Practicing Defense and Escape Techniques

Discussion in 'Women's Self Defence' started by Crimson_Stone, Aug 18, 2005.

  1. Crimson_Stone

    Crimson_Stone Stay Puft

    Hello All.

    I have recently been handed the reigns of a Self-Defense class. This is a class largely dominated by women, mostly young college-aged girls who workout at this gym and women directed here from various shelters and counciling centers. Most of these women are non-martial artist. I have a handle on the mental aspects: observation, judging the surroundings and environment, weapons, etc....

    I teach the techniques, then encourage the women to practice on thier own. You can't learn technique in 3 one hour classes per week. My problem is the friends, boyfriends, husbands, etc...who resist the technique and obliterate the girl's chance of completing the technique and escaping or defending herself. The women then come back to class doubting the technique and their ability to use it. Any of ya'll ever experience this?

    I am thinking of having a free seminar on a weekend where the girls and the guys they know can spend the day learning how to practice outside of class. I want bring in some the guys I train with to help out. Has anyone tried this? Or will this wind up as ****ing contest between the guys showing off for thier girlfriends?
     
  2. Rebel Wado

    Rebel Wado Valued Member

    Well there is a difference between training and the real thing. In training, if a 250 lbs hits a 100 lbs person as hard as they can, the 100 lbs person probably isn't going to be around long to continue training.

    I doubt that the boy friends and husbands are actually going all out total resistance on the women.

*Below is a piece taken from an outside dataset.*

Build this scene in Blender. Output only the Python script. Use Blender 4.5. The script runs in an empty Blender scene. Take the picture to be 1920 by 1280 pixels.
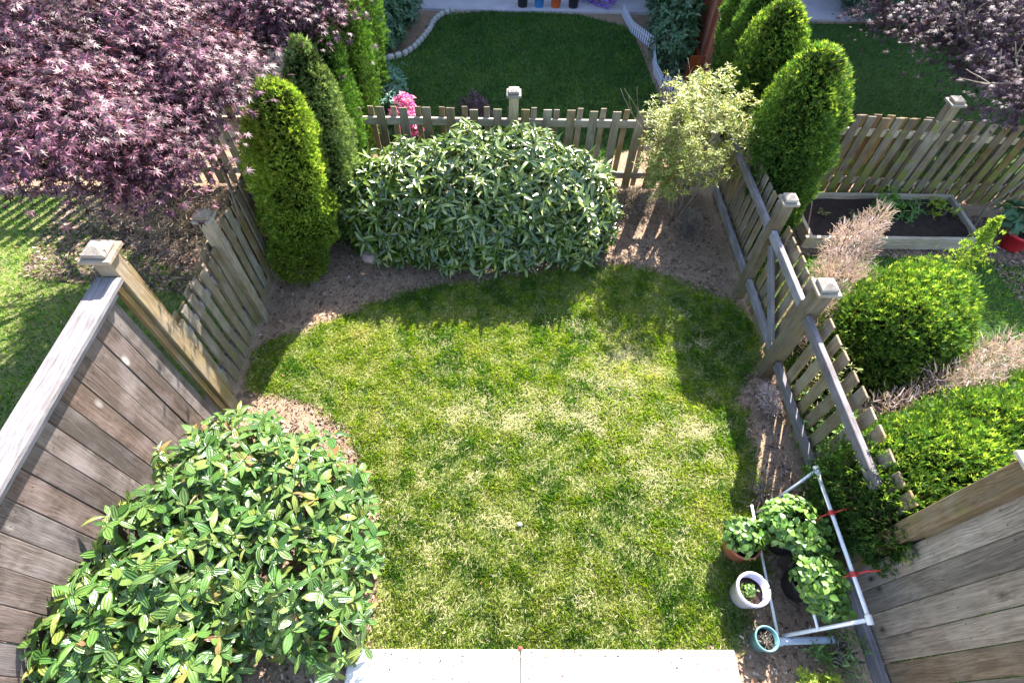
import bpy, bmesh, math, random
import numpy as np
from mathutils import Vector, Matrix, Euler

random.seed(7)
RNG = np.random.default_rng(11)
C = bpy.context.scene.collection
SC = bpy.context.scene
PI = math.pi

# ------------------------------------------------------------------ camera
cd = bpy.data.cameras.new('camera'); cd.sensor_width = 36; cd.lens = 18.75
cd.clip_start = 0.05; cd.clip_end = 400
cam = bpy.data.objects.new('camera', cd); C.objects.link(cam)
cam.matrix_world = Matrix(((.99987, -.0095, -.01311, 0), (0, .80961, -.58697, 0), (.01619, .58689, .80950, 4.3), (0, 0, 0, 1)))
SC.camera = cam
CAMP = np.array([0, 0, 4.3])

# ------------------------------------------------------------------ light
SUNV = Vector((.45, 1.05, 1.0)).normalized()
wd = bpy.data.worlds.new('World'); SC.world = wd; wd.use_nodes = True
wn = wd.node_tree; wn.nodes.clear()
sky = wn.nodes.new('ShaderNodeTexSky'); sky.sky_type = 'NISHITA'; sky.sun_disc = False
sky.sun_elevation = math.asin(SUNV.z); sky.sun_rotation = math.atan2(SUNV.x, SUNV.y)
sky.air_density = 1.0; sky.dust_density = 1.2
bg = wn.nodes.new('ShaderNodeBackground'); bg.inputs['Strength'].default_value = 0.13
wo = wn.nodes.new('ShaderNodeOutputWorld')
wn.links.new(sky.outputs[0], bg.inputs[0]); wn.links.new(bg.outputs[0], wo.inputs[0])
sd = bpy.data.lights.new('sun', 'SUN'); sd.energy = 5.0; sd.angle = math.radians(.5); sd.color = (1, .955, .88)
sun = bpy.data.objects.new('sun', sd); C.objects.link(sun)
sun.rotation_euler = (-SUNV).to_track_quat('-Z', 'Y').to_euler(); sun.location = (6, 14, 14)
SC.view_settings.view_transform = 'Standard'; SC.view_settings.look = 'None'
SC.view_settings.gamma = 1; SC.view_settings.use_curve_mapping = False
SC.view_settings.exposure = 2.2
SC.render.engine = 'CYCLES'
SC.cycles.max_bounces = 8; SC.cycles.transparent_max_bounces = 8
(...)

What is more likely happening is they are giving resistance they feel is realistic and so they are actually trying to help the student. The students aren't ready for this level of resistance.

    At some point, it you want students to be able to deal with heavy resistance, you have to provide this same level in class.

    What I have done in the past is have students come forward and say what worked and what didn't work for them. When something doesn't work, we re-enact the situation with the same grab, heavy resistance, etc. to try to make it not work repeatedly. Then after the technique fails, we have all the students work from there with adjustments I provide them to make the technique work under that situation.

    For instance, we work on escape/counter to rear naked choke. No smaller person could escape the choke even with the provided counter technique. Their application of technique and timing was not good as they were new to it. We had to reduce the resistance so that the students could learn in class. Eventually the resistance was increased until the technique worked against heavier resistance.

    My point is that you have to bring students to a point of failure to understand the difference between training levels, comfort levels, and training with realism. When we roll, we go for the submission or choke out or tap out, but we also train to learn. It is a constant going back and forth between training to learn at slower speeds or with more compliance, and testing out what you think you know against heavy resistance.

    If your students were used to heavy resistance, they would know the techniques don't always work and they would have no problem with that. At the same time, they need less resistance at times to learn technique better.

    I try to tell students that the techniques they learn are just starting points (the basics), that the application is when they actually apply technique in a real situation. Hopefully it will be trained enough to work well and become practical application.

    I hope this helps.

    Could work out well, but be prepared because such things can turn out like a school dance with all the guys along one wall and all the girls along the other with only a few people actually dancing on the floor.
     
    Last edited: Aug 18, 2005
  3. tellner

    tellner Valued Member

    Ah, the famous Boyfriend Effect(tm). We all run into it.

    Here is a couple things which help:

    1) Ask them "And did you try this before or after you gave him a Thai kick, a palm heel strike, a couple elbows and knees and a head butt?" Proceed from there.

    2) Early on in the course explain that you only let yourself be put in positions as long as it is to your advantage. Once you are about to be worse off you stop cooperating and turn into a chainsaw.

    Do these before they get stuff like throws or releases that they will be tempted to try out on friends and sweethearts.